## Dataset excerpt

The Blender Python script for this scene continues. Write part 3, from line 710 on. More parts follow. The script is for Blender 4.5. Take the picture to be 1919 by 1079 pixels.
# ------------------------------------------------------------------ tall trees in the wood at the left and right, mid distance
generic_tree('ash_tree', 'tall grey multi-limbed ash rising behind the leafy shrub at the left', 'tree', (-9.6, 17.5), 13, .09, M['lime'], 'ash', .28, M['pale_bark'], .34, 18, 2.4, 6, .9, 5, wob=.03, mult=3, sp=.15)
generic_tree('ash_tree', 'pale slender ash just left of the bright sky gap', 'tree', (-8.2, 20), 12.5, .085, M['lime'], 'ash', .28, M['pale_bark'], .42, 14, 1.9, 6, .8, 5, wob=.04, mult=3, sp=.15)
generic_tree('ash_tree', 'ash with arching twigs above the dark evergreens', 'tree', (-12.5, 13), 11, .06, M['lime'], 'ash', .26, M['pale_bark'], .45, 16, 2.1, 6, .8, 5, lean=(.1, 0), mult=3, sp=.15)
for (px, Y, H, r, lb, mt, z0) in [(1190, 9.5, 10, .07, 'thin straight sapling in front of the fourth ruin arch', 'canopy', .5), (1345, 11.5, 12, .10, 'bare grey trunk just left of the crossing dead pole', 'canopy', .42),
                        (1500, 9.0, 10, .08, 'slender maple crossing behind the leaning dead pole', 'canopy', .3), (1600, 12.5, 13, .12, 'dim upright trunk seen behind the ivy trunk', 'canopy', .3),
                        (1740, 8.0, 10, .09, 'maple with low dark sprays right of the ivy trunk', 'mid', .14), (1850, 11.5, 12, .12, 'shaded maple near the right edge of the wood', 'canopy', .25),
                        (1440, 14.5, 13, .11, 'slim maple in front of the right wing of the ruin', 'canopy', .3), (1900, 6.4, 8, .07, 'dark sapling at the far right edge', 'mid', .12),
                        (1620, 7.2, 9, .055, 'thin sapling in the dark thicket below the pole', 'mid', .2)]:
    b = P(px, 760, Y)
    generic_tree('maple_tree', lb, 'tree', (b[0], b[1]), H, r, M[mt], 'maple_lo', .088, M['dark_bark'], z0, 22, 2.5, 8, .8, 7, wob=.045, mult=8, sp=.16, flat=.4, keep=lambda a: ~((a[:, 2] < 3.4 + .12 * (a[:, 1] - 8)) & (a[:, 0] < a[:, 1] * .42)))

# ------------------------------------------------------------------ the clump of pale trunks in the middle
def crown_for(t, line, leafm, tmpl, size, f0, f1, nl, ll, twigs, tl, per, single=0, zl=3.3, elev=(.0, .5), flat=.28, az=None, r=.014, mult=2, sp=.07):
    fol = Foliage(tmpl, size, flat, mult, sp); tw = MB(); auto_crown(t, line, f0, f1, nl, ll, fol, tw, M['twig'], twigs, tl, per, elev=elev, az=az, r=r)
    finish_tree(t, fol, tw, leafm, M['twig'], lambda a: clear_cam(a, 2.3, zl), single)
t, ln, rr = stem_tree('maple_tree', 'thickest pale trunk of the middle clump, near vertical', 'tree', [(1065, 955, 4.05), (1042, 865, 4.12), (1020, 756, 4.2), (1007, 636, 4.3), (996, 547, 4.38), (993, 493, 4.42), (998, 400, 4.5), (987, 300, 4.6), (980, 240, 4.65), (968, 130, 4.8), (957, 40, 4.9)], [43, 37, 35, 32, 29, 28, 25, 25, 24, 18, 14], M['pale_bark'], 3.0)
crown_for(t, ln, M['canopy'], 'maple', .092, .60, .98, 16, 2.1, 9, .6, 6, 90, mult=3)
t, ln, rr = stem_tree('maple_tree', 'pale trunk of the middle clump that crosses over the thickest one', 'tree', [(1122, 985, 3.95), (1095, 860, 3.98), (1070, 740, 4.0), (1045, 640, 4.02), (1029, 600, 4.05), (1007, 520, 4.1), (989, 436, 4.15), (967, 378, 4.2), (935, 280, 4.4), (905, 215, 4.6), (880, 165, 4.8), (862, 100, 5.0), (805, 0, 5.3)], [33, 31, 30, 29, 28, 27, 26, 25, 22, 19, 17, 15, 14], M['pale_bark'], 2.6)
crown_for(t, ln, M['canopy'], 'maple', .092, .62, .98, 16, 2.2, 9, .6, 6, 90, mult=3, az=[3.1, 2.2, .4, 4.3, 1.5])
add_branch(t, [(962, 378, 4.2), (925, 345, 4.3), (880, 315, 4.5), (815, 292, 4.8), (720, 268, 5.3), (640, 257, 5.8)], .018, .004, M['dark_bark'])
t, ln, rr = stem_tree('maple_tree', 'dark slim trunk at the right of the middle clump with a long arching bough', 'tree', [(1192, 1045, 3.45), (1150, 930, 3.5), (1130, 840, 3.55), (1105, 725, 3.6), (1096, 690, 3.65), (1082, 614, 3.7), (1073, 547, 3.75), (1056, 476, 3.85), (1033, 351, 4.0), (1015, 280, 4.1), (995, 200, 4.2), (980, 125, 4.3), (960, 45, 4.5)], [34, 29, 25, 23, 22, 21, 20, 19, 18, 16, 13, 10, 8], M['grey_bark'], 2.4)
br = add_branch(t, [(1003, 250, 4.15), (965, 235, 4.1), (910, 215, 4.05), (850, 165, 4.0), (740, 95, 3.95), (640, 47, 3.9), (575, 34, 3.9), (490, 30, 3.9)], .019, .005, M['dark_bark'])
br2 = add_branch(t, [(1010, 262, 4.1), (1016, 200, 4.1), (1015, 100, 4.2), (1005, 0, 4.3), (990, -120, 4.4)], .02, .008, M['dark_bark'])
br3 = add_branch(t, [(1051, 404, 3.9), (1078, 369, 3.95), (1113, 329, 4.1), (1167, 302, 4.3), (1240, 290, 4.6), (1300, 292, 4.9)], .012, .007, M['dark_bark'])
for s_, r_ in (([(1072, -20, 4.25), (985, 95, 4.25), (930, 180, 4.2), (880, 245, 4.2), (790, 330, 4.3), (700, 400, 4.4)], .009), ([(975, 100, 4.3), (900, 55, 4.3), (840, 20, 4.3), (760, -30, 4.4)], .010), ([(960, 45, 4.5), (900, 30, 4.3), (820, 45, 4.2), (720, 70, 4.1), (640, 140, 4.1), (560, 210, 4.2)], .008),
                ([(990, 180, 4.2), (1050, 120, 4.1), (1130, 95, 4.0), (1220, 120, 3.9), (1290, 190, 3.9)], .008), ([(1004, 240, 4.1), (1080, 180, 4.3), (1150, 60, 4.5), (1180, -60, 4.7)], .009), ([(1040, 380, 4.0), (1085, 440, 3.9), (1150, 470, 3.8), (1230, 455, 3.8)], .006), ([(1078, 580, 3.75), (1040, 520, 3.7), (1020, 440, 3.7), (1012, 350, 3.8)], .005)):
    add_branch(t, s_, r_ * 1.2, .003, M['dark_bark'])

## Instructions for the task
Each line above must be printed exactly as it appears.

## Final answer
The Blender Python script for this scene continues. Write part 3, from line 710 on. More parts follow. The script is for Blender 4.5. Take the picture to be 1919 by 1079 pixels.
# ------------------------------------------------------------------ tall trees in the wood at the left and right, mid distance
generic_tree('ash_tree', 'tall grey multi-limbed ash rising behind the leafy shrub at the left', 'tree', (-9.6, 17.5), 13, .09, M['lime'], 'ash', .28, M['pale_bark'], .34, 18, 2.4, 6, .9, 5, wob=.03, mult=3, sp=.15)
generic_tree('ash_tree', 'pale slender ash just left of the bright sky gap', 'tree', (-8.2, 20), 12.5, .085, M['lime'], 'ash', .28, M['pale_bark'], .42, 14, 1.9, 6, .8, 5, wob=.04, mult=3, sp=.15)
generic_tree('ash_tree', 'ash with arching twigs above the dark evergreens', 'tree', (-12.5, 13), 11, .06, M['lime'], 'ash', .26, M['pale_bark'], .45, 16, 2.1, 6, .8, 5, lean=(.1, 0), mult=3, sp=.15)
for (px, Y, H, r, lb, mt, z0) in [(1190, 9.5, 10, .07, 'thin straight sapling in front of the fourth ruin arch', 'canopy', .5), (1345, 11.5, 12, .10, 'bare grey trunk just left of the crossing dead pole', 'canopy', .42),
                        (1500, 9.0, 10, .08, 'slender maple crossing behind the leaning dead pole', 'canopy', .3), (1600, 12.5, 13, .12, 'dim upright trunk seen behind the ivy trunk', 'canopy', .3),
                        (1740, 8.0, 10, .09, 'maple with low dark sprays right of the ivy trunk', 'mid', .14), (1850, 11.5, 12, .12, 'shaded maple near the right edge of the wood', 'canopy', .25),
                        (1440, 14.5, 13, .11, 'slim maple in front of the right wing of the ruin', 'canopy', .3), (1900, 6.4, 8, .07, 'dark sapling at the far right edge', 'mid', .12),
                        (1620, 7.2, 9, .055, 'thin sapling in the dark thicket below the pole', 'mid', .2)]:
    b = P(px, 760, Y)
    generic_tree('maple_tree', lb, 'tree', (b[0], b[1]), H, r, M[mt], 'maple_lo', .088, M['dark_bark'], z0, 22, 2.5, 8, .8, 7, wob=.045, mult=8, sp=.16, flat=.4, keep=lambda a: ~((a[:, 2] < 3.4 + .12 * (a[:, 1] - 8)) & (a[:, 0] < a[:, 1] * .42)))

# ------------------------------------------------------------------ the clump of pale trunks in the middle
def crown_for(t, line, leafm, tmpl, size, f0, f1, nl, ll, twigs, tl, per, single=0, zl=3.3, elev=(.0, .5), flat=.28, az=None, r=.014, mult=2, sp=.07):
    fol = Foliage(tmpl, size, flat, mult, sp); tw = MB(); auto_crown(t, line, f0, f1, nl, ll, fol, tw, M['twig'], twigs, tl, per, elev=elev, az=az, r=r)
    finish_tree(t, fol, tw, leafm, M['twig'], lambda a: clear_cam(a, 2.3, zl), single)
t, ln, rr = stem_tree('maple_tree', 'thickest pale trunk of the middle clump, near vertical', 'tree', [(1065, 955, 4.05), (1042, 865, 4.12), (1020, 756, 4.2), (1007, 636, 4.3), (996, 547, 4.38), (993, 493, 4.42), (998, 400, 4.5), (987, 300, 4.6), (980, 240, 4.65), (968, 130, 4.8), (957, 40, 4.9)], [43, 37, 35, 32, 29, 28, 25, 25, 24, 18, 14], M['pale_bark'], 3.0)
crown_for(t, ln, M['canopy'], 'maple', .092, .60, .98, 16, 2.1, 9, .6, 6, 90, mult=3)
t, ln, rr = stem_tree('maple_tree', 'pale trunk of the middle clump that crosses over the thickest one', 'tree', [(1122, 985, 3.95), (1095, 860, 3.98), (1070, 740, 4.0), (1045, 640, 4.02), (1029, 600, 4.05), (1007, 520, 4.1), (989, 436, 4.15), (967, 378, 4.2), (935, 280, 4.4), (905, 215, 4.6), (880, 165, 4.8), (862, 100, 5.0), (805, 0, 5.3)], [33, 31, 30, 29, 28, 27, 26, 25, 22, 19, 17, 15, 14], M['pale_bark'], 2.6)
crown_for(t, ln, M['canopy'], 'maple', .092, .62, .98, 16, 2.2, 9, .6, 6, 90, mult=3, az=[3.1, 2.2, .4, 4.3, 1.5])
add_branch(t, [(962, 378, 4.2), (925, 345, 4.3), (880, 315, 4.5), (815, 292, 4.8), (720, 268, 5.3), (640, 257, 5.8)], .018, .004, M['dark_bark'])
t, ln, rr = stem_tree('maple_tree', 'dark slim trunk at the right of the middle clump with a long arching bough', 'tree', [(1192, 1045, 3.45), (1150, 930, 3.5), (1130, 840, 3.55), (1105, 725, 3.6), (1096, 690, 3.65), (1082, 614, 3.7), (1073, 547, 3.75), (1056, 476, 3.85), (1033, 351, 4.0), (1015, 280, 4.1), (995, 200, 4.2), (980, 125, 4.3), (960, 45, 4.5)], [34, 29, 25, 23, 22, 21, 20, 19, 18, 16, 13, 10, 8], M['grey_bark'], 2.4)
br = add_branch(t, [(1003, 250, 4.15), (965, 235, 4.1), (910, 215, 4.05), (850, 165, 4.0), (740, 95, 3.95), (640, 47, 3.9), (575, 34, 3.9), (490, 30, 3.9)], .019, .005, M['dark_bark'])
br2 = add_branch(t, [(1010, 262, 4.1), (1016, 200, 4.1), (1015, 100, 4.2), (1005, 0, 4.3), (990, -120, 4.4)], .02, .008, M['dark_bark'])
br3 = add_branch(t, [(1051, 404, 3.9), (1078, 369, 3.95), (1113, 329, 4.1), (1167, 302, 4.3), (1240, 290, 4.6), (1300, 292, 4.9)], .012, .007, M['dark_bark'])
for s_, r_ in (([(1072, -20, 4.25), (985, 95, 4.25), (930, 180, 4.2), (880, 245, 4.2), (790, 330, 4.3), (700, 400, 4.4)], .009), ([(975, 100, 4.3), (900, 55, 4.3), (840, 20, 4.3), (760, -30, 4.4)], .010), ([(960, 45, 4.5), (900, 30, 4.3), (820, 45, 4.2), (720, 70, 4.1), (640, 140, 4.1), (560, 210, 4.2)], .008),
                ([(990, 180, 4.2), (1050, 120, 4.1), (1130, 95, 4.0), (1220, 120, 3.9), (1290, 190, 3.9)], .008), ([(1004, 240, 4.1), (1080, 180, 4.3), (1150, 60, 4.5), (1180, -60, 4.7)], .009), ([(1040, 380, 4.0), (1085, 440, 3.9), (1150, 470, 3.8), (1230, 455, 3.8)], .006), ([(1078, 580, 3.75), (1040, 520, 3.7), (1020, 440, 3.7), (1012, 350, 3.8)], .005)):
    add_branch(t, s_, r_ * 1.2, .003, M['dark_bark'])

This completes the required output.